It’s not 0 or 1

It seems binary thinking is not prevalent in just tech founders but when starting a business in general. Often people seem to think something needs to be done perfectly, or it isn’t possible. If that’s reason not to pursue your dream of building a product/business, that’s a shame because you can slowly work your way from 0 to 1.

All at once

At every stage in the business, you’ll deal with other issues and challenges. It’s okay to learn while doing and deal with them as they occur, otherwise it would become impossible to start. Thinking you have to do everything all at once means you can’t really start with anything.

In the beginning you don’t know yet whether anything you’re about to do will really matter. That’s when it’s best to worry about “bad problems”. That’s not a pleonasm, because there are “good problems” too. A bad problem would be not having any customers yet. Focus on that. A good problem is having so many customers that you can’t handle support anymore.

Spending time on fixing good problems you don’t have yet is a waste because it might never have been needed in the first place. Plus you won’t really understand yet what the best way to handle it is until later.

All in

Starting a business doesn’t mean you need to drop everything else. We started building our first software business when we were students. We did freelancing and work for university on the side. Admittedly it was a very busy time, and we promised ourselves to switch to full-time as soon as we financially could, but we managed to grow to our first product in this way and become ramen profitable

Going all-in when it’s an option is great, but sometimes the timing isn’t right and starting up on the side is totally possible.
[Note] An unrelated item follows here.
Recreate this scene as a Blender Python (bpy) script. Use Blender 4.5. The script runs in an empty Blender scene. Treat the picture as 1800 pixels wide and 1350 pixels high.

See if you can get a first customer, then scale it up. 

Doing less

Some things which need attention can also be fixed with a duct tape solution, and then revisit them later when it becomes really painful. For our first app we didn’t even have a password reset option. People had to email us and then we’d reset it for them, manually. We just didn’t have the time, and if we would end up with 0 customers it would have been a waste of time to invest in. 

Technical founders also like to set up their perfect environment and tech stack. Kubernetes, CI/CD, Docker, Microservices, the list goes on and on. It’s all a waste of time if you don’t have a product with customers yet, and you just won’t need it. Duct-tape it together with whatever means necessary for now (that actually sounds worse than it is, I like to think of it as just going for a simple and elegant solution). Worst case it takes off and you get to improve it while being paid for it.

Copying the big league 

Because big businesses are more visible, their approach sometimes seems like the only way to do anything. But just like when they were small, many of the challenges they have are not relevant to you.

Just because Netflix has servers all over the world doesn’t mean you can’t run your entire business from a single computer under your desk. Focus on getting some customers first. You don’t need to worry about a few minutes downtime yet (if you have any people noticing at all then that’s a Good Problem).

Just because Google is tracking the usage across their apps and A/B tests everything doesn’t mean you even have the numbers to make any of that relevant. Just get feedback on your product first.

As a founder you can (and have to, initially) do everything yourself. You are the sales department, the financial department, the technical department, the support department. Customers are not going to mind if you provide a good service. Besides, from which company you recently dealt with did you get a personal note from the CEO when you had a question. How amazing is that in terms of support?

Lots of founder also seem to worry about all kinds of legal paperwork being so complicated they don’t get started, and overestimate the problems they will get exposed to. You are not going to have the same responsibilities and issues as Amazon. Many exemptions apply to small businesses in the first place, but even the big players don’t have everything perfectly set up. Lots of things you can do yourself. For example, the entire GDPR framework is explained on a website which you can read in a day, problem solved. You don’t need expensive consultants for that. Same for accounting, just go with something simple or do it yourself for now.

Get building and find those first customers!